_EXTRACTED ENTRIES_.
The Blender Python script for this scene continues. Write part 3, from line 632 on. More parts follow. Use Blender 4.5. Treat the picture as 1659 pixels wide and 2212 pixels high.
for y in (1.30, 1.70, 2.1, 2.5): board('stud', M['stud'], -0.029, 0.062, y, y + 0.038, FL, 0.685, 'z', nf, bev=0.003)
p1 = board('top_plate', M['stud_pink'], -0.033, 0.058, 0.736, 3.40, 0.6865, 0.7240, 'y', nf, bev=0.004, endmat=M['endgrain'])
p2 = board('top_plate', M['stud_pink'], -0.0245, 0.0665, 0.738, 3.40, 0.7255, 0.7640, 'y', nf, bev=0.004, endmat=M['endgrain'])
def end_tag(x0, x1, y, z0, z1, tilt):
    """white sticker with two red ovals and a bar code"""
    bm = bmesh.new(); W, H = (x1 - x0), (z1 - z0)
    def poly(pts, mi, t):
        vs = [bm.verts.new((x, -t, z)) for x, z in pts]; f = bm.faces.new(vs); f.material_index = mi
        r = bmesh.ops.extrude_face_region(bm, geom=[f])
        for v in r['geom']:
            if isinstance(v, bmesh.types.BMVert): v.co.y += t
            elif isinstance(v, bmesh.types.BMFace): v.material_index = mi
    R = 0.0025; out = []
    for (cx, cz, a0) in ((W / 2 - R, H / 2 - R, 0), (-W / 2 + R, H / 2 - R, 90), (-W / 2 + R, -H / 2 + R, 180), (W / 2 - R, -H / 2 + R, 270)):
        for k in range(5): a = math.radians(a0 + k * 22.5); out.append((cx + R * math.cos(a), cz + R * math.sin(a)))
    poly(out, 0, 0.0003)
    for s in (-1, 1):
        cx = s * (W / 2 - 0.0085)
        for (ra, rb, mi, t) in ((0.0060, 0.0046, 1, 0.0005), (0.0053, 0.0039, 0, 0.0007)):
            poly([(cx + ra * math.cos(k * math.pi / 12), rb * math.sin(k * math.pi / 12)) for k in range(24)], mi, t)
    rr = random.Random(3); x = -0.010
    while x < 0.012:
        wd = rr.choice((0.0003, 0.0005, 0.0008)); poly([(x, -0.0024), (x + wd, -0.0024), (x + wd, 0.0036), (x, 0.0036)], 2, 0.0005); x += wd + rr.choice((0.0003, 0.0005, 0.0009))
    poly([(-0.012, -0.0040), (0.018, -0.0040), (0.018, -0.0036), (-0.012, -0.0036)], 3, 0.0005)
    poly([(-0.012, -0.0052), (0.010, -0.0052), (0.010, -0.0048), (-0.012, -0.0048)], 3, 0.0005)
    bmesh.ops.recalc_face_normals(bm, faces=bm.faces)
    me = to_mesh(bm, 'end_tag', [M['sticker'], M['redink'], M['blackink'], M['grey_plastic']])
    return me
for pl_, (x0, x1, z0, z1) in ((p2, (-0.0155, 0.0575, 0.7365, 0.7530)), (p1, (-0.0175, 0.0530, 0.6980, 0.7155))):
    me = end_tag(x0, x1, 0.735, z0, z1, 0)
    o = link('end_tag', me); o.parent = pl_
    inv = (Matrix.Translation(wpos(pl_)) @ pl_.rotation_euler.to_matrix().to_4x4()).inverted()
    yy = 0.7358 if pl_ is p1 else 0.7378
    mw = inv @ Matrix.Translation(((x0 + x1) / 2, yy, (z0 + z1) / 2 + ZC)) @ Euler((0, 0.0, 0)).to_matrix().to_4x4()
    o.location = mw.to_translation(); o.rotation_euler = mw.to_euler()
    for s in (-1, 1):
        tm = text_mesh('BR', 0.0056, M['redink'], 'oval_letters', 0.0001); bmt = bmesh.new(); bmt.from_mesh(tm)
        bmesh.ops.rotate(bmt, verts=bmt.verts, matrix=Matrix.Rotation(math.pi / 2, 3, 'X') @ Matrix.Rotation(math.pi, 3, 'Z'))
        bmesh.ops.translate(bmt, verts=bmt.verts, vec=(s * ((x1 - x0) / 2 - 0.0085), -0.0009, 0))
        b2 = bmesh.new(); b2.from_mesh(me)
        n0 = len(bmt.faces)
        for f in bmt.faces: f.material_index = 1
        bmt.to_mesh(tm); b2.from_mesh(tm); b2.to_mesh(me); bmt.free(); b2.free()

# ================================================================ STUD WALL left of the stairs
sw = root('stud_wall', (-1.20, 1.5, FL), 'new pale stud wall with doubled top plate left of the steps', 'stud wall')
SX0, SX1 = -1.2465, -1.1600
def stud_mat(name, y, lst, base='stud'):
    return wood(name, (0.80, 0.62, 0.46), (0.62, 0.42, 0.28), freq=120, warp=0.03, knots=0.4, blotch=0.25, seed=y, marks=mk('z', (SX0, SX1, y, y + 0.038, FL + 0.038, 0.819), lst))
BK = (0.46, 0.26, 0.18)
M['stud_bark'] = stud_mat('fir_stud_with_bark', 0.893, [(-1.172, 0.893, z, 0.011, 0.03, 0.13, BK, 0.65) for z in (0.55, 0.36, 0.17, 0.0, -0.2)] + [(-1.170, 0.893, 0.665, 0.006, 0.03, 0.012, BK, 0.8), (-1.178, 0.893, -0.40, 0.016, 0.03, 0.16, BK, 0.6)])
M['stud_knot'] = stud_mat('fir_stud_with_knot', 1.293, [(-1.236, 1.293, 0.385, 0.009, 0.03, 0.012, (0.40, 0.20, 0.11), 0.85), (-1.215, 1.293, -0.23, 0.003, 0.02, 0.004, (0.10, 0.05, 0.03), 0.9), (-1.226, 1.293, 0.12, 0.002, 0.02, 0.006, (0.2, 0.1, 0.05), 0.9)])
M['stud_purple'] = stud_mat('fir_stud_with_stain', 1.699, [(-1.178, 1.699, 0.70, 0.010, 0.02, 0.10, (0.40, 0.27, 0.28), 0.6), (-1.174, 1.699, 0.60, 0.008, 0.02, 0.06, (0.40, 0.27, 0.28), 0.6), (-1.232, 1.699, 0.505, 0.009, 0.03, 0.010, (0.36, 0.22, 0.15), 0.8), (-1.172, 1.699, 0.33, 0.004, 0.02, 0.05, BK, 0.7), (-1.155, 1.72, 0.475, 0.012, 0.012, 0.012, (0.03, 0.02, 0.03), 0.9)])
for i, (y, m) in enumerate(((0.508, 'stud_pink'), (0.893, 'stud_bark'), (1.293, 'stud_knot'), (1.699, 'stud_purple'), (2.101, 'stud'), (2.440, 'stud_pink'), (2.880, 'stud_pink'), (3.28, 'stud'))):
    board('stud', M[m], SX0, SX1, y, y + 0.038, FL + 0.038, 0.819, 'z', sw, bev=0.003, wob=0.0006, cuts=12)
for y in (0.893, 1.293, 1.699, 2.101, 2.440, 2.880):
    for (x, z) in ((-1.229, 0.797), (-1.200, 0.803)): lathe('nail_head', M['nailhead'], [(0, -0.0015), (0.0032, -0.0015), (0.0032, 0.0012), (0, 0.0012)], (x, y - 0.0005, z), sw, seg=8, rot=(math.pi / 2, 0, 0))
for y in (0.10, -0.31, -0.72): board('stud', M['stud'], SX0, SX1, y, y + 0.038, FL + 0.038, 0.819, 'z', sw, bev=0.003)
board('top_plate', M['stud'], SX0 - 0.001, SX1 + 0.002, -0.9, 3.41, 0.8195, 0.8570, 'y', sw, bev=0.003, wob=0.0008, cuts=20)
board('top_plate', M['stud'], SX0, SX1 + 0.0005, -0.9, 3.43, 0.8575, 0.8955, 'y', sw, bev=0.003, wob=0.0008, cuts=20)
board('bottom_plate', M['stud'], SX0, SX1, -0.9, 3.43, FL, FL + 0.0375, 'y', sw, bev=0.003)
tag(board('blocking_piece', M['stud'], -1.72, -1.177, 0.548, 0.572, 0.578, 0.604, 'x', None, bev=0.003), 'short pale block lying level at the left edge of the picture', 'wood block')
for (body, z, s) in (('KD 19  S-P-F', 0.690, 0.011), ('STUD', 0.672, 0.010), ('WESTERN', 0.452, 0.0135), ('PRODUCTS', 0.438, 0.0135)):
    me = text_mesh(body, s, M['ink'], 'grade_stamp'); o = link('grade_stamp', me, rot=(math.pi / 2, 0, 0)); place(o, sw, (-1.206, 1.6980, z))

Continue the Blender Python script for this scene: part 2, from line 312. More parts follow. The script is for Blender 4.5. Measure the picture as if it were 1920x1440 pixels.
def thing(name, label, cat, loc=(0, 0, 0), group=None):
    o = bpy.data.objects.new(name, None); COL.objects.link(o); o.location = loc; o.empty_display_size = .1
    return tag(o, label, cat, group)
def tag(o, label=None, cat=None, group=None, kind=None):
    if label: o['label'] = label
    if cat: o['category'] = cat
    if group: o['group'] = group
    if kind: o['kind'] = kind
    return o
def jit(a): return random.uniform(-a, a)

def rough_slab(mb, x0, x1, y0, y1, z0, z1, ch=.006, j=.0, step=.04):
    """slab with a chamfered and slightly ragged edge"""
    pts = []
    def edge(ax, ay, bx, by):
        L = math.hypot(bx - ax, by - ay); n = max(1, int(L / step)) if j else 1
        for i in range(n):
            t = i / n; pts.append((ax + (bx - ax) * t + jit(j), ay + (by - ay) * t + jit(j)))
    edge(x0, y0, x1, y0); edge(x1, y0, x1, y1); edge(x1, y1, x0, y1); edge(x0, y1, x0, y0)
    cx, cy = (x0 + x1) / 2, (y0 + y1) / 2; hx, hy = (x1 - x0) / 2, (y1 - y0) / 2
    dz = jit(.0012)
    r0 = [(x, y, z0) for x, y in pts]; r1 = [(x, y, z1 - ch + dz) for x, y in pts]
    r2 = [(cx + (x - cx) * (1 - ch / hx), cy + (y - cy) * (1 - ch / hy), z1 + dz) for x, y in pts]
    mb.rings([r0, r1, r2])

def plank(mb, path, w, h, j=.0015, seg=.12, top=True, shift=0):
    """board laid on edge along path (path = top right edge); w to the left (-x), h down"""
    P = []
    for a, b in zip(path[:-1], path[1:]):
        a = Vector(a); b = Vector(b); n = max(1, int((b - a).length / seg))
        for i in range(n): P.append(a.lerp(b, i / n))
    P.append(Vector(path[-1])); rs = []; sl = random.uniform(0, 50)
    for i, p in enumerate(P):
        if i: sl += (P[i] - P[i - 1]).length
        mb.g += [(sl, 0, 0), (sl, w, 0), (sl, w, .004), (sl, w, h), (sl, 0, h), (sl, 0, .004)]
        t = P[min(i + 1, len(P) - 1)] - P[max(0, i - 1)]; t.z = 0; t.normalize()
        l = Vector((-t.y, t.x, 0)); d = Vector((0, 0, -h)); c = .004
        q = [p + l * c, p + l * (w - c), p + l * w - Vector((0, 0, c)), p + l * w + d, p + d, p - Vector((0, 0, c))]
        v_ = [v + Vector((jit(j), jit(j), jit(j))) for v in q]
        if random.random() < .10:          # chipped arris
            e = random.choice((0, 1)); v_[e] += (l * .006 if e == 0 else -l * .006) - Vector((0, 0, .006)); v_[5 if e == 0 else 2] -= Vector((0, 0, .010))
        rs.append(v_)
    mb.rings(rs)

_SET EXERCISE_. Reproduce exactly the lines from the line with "Continue the Blender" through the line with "def jit(a): return random.uniform(-a, a)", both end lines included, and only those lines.

_FINAL RESULT_.
Continue the Blender Python script for this scene: part 2, from line 312. More parts follow. The script is for Blender 4.5. Measure the picture as if it were 1920x1440 pixels.
def thing(name, label, cat, loc=(0, 0, 0), group=None):
    o = bpy.data.objects.new(name, None); COL.objects.link(o); o.location = loc; o.empty_display_size = .1
    return tag(o, label, cat, group)
def tag(o, label=None, cat=None, group=None, kind=None):
    if label: o['label'] = label
    if cat: o['category'] = cat
    if group: o['group'] = group
    if kind: o['kind'] = kind
    return o
def jit(a): return random.uniform(-a, a)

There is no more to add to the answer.